PART7 「若さの三拍子・・・その三」
著者 小山清春

若さの三拍子ってなに???
第一に「声」だな、第二は「行動範囲」、それに「欲望」だろう。この三
つこそ若さの三拍子だな。

第三は「欲望」
明治34年生まれの95歳で天寿を全うした祖母が、亡くなる前によく言
っていた。
「なんにも欲しいものも無くなったなぁ、生きているのも大変だぁ・・・」
明治気質の足腰も丈夫で、そこそこ国民年金をもらってはいたが、物欲も
生きる望みも欲しくなくなったという。
「婆っちぁ、金もいらねえのがぁ・・・」
人間はこうまで無欲になるもんだろうか、と思ったりした。私が48歳の
頃だった。

人間には5欲。すなわち財・色・食・名・睡を求める欲望がある。何が一
番かということもないが、他の欲望と異なり若々しく生きようとするには、
まず色情だろう。気持ちだけが十分でも、とかく萎えがちになるのが「異
性へ憧れる自信」ではないのか。
『老境に入ってから人間には2、3の秘密があってもよい。
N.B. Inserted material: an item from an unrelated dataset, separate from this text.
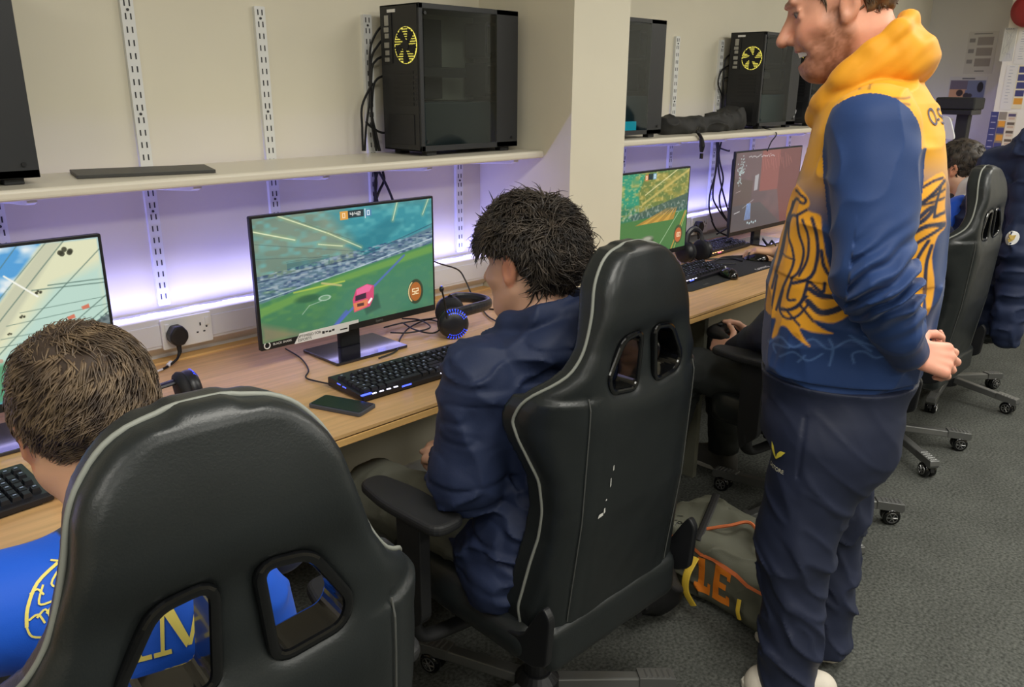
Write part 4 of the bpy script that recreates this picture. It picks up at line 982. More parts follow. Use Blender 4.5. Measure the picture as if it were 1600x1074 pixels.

これを暴こう
とするのは、むしろ野次馬根性だという。詩人ゲーテは74歳で、19歳
の恋人に求婚したという。「徒然草」には、何事にも万事すぐれていても、
恋愛の情を解さない男・女は玉のさかづきの底なしのようなもの。
また久米の仙人は、空を自由自在に飛ぶ神通力で飛行中、吉野川で衣を洗
う若い女の脛の白きを見て、通力失い墜落したというではない・・・・・』
ざっとこんな内容の文章を何かで見たような気がする。


彼の大岡越前守は、年老いた母親に尋ねたそうだ。
「おかあさん、女はいつまで男を欲しがるもんですか?」と。
 母親は黙って、火箸で灰をかき回していたそうだ。これを
見た越前守は、
「ははぁ、女も灰になるまでか・・・・・・」
 と悟ったそうである。有名な話である。歳がいっても“婆
力”があるのはいい。
 男も女も異性への憧れに心のときめきを感じてもいい。
そうかといって何も色恋沙汰を起こすことではない。それと
も本気になってみる?
 “気をつけろ! 人の妻と枯れ枝は、登りつめると命がけ”
 渡辺淳一の小説「失楽園」のように、
 “赤ワイン 青酸カリ入れ 共に飲み”
 人生の結末を軽井沢ならずとも、関八州を一望する名峰筑
波山にある女体山の頂上で、激情する二人の終焉を迎えるこ
ともあるまい。


明治気質の祖母は、56歳の時、連れ合いを病気で亡くした。
「亡くなるような人は、1年ぐらい前から(釣りバカ日誌の“合体”)・・・・
無くなるもんなんだねぇ」
 何気なく洩らしていたのを記憶している。とすると、やっぱりときめく欲
情は若さだね。通勤途上のホームの売店で働くお姉さんでもいい。電車で決
まって向かい側に座るお嬢さんでもいい。いつも「お帰んなさい!」と声が
けしてくれる町内のおかみさんでもいい。行きつけのスナックの美白丸ぽち
ゃのママさんでもいい。もっともっと隣人を愛し、異性にほのかな愛情を持
ちなさい。ボサボサの髪ではなく、毎日同じネクタイではなく、ホームの柱
の鏡に写った顎のあたりに剃り残しの白いヒゲがあったり、白い鼻毛がトン
ネルから生い茂っていたりすることなく、身だしなみを整えさわやかに・・・・
「お早ようございます!」
と、ビルの向こうに広がる私の青空に、太陽にあいさつをしましょう。